Paul Millsap PGA WORKS fellow Destany Hall his a shot on the range.
Recent figures show that only about three percent of American golfers are black. The reasons why are too many to enumerate here, though the decades of discrimination at golf courses across the country likely played an outsized role in discouraging participation.
Growing up, Destany didn’t know as much about that shameful history as she does now. All she knew was what she saw, and she saw very few golfers who resembled her. Because of that, there were many times when she wanted to throw in the towel.
To help keep that from happening, Destany’s parents would drive 40 miles each way to Cedar Crest Golf Course in Dallas just so Destany could take lessons from Maulana Dotch, the second ever African-American woman to earn a Class A PGA membership and the first to become the general manager of a golf course in this country. 
“My parents were adamant about finding a role model for me who would really push me to keep going,” says Destany.

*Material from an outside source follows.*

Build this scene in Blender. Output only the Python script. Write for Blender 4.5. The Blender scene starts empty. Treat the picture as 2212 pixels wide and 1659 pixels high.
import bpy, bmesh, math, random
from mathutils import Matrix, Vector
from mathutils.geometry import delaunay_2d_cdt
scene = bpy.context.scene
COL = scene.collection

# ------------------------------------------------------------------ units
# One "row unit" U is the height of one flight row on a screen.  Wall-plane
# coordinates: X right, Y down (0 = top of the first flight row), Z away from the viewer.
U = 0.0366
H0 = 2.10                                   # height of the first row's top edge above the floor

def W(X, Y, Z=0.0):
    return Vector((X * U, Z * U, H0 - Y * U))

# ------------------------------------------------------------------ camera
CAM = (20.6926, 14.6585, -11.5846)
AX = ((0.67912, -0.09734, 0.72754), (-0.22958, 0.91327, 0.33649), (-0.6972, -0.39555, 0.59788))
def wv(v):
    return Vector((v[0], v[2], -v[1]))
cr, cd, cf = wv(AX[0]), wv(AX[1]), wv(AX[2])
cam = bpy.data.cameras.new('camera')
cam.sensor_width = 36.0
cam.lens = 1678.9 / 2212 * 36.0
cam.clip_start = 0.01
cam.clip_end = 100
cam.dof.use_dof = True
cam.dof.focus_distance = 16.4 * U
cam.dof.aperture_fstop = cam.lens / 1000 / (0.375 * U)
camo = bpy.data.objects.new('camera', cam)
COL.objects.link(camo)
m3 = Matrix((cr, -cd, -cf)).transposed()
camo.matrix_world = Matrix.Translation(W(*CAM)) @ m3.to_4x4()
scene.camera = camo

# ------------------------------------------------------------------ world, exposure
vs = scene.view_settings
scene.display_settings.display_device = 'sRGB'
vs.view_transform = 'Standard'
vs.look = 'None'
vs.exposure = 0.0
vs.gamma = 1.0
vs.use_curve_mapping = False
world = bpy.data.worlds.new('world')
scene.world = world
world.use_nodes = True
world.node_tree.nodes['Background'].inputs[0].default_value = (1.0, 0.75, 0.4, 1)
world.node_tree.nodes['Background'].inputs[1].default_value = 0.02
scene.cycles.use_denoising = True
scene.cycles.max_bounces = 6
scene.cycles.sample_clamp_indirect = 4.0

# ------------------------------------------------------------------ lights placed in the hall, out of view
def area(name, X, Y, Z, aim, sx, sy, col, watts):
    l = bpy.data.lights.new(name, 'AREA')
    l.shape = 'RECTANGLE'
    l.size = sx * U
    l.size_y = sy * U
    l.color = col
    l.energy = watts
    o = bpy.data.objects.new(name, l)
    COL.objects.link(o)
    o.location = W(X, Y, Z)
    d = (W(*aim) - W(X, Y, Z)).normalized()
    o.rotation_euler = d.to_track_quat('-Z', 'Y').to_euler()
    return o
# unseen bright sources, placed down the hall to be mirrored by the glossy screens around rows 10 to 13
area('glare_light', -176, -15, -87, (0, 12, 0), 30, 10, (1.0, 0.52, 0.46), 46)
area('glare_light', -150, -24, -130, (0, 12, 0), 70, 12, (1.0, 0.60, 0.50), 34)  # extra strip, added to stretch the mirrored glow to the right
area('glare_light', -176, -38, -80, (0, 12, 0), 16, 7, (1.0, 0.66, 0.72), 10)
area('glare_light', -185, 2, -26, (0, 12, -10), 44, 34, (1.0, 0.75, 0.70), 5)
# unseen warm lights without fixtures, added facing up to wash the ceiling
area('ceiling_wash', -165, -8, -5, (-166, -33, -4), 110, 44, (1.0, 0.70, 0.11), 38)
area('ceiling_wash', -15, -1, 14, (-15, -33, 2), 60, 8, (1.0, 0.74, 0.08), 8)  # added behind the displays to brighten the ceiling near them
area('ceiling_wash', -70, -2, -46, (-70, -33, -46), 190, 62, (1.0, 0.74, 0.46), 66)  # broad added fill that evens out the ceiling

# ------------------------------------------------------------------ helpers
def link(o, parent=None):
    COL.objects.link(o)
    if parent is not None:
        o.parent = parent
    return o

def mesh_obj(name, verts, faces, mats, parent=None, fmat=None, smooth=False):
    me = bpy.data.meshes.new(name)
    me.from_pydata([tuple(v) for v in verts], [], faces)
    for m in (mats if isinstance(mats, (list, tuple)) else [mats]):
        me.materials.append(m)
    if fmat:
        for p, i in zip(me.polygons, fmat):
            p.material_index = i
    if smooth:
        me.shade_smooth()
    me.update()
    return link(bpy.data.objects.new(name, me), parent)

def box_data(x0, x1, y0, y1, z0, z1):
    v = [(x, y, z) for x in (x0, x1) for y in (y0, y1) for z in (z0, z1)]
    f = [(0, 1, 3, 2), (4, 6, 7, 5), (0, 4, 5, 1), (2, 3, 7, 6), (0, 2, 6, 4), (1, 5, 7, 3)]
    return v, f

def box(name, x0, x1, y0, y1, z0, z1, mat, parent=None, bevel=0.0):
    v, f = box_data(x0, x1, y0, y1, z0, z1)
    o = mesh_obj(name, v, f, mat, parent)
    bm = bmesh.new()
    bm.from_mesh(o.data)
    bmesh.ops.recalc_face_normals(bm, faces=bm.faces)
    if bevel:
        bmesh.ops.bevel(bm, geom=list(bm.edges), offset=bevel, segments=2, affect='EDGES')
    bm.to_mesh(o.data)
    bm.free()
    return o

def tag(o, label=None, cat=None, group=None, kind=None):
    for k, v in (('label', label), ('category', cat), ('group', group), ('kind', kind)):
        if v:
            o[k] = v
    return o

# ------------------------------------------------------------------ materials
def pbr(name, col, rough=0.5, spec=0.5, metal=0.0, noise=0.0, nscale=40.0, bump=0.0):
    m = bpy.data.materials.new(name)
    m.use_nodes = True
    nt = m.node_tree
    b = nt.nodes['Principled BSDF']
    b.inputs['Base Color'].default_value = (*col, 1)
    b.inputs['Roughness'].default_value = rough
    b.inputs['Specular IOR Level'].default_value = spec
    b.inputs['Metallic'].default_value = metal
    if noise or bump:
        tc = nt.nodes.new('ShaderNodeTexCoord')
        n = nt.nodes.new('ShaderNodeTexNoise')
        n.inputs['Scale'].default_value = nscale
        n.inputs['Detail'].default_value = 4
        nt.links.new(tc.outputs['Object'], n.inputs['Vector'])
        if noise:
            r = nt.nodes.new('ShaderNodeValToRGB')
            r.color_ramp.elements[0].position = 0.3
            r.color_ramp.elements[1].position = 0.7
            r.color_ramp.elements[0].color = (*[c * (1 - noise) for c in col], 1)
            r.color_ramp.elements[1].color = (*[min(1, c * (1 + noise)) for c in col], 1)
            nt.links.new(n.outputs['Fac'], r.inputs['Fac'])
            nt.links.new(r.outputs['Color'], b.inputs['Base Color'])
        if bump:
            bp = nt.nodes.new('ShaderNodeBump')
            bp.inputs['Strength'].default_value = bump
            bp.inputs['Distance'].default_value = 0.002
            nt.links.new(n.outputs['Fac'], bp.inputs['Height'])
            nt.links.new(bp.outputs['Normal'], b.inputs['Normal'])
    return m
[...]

With Dotch’s guidance, Destany became more and more comfortable playing in her own skin. She quieted that voice in her head that told her she was in the wrong sport, and she began thinking seriously about her golfing future. 
Her senior year of high school, Destany accepted a scholarship offer from Texas Southern University, one of the largest HBCUs (Historically Black College and University) in the United States. Though she had other offers, the appeal of playing alongside other minority women made the decision to attend TSU an easy one.
Paul Millsap PGA WORKS fellow Destany Hall and her team at TSU posing as SWAC 2017 Women's Golf Champions.
Paul Millsap PGA WORKS fellow Destany Hall and her team at TSU posing as SWAC 2017 Women's Golf Champions.

“Joining a team that looked like me definitely made golf a lot more enjoyable, and I felt more included,” Destany says.
Four years later, she graduated with little idea of what to do next. Destany worked for a while under Dotch, who by that time was managing Hermann Park Golf Course in Houston, and she interned for the PGA of America in its Career Services division. There, Destany’s eyes were opened to jobs in golf that didn’t necessarily require her to swing a club, which led to her applying to the Paul Millsap PGA WORKS fellowship program.
Named in honor of its patron, four-time NBA all-star Paul Millsap, the PGA WORKS fellowship gives people from diverse backgrounds the opportunity to work for the PGA of America in the organization’s Georgia Section.
As part of her duties, Destany helps lead the section’s inclusion initiatives. This means she spends a lot of time talking with young minority  golfers and their parents. In many cases, she hears stories of bullying that remind her of what she experienced as a youngster, when she was ostracized for playing golf by both black and white peers. Nevertheless, like Dotch did for her, Destany encourages those players to persevere. 
Paul Millsap PGA WORKS fellow Destany Hall at a Georgia PGA Section Event.
Paul Millsap PGA WORKS fellow Destany Hall at a Georgia PGA Section Event.
“I tell them, I know this sport isn’t popular right now [in the black community], but as a minority, there are so many opportunities, like scholarships, available to you,” Destany says. “It would be a real shame if there was nobody to take them. Not to mention the people you’ll meet along the way. I have never met anyone in golf who steered me wrong.”
The PGA WORKS fellowship has been a rewarding experience for Destany, and it has convinced her that a career in golf is in her future. Finally, after all this time, there’s no doubt in her mind that she belongs. The challenge now is to convince others that they do, too.
“Representation does matter, especially in golf,” says Destany. “I want to make sure I’m doing my part to be that mentor and coach for that little girl like me, so that she doesn’t have to seek so hard to find someone who looks like her in the game.”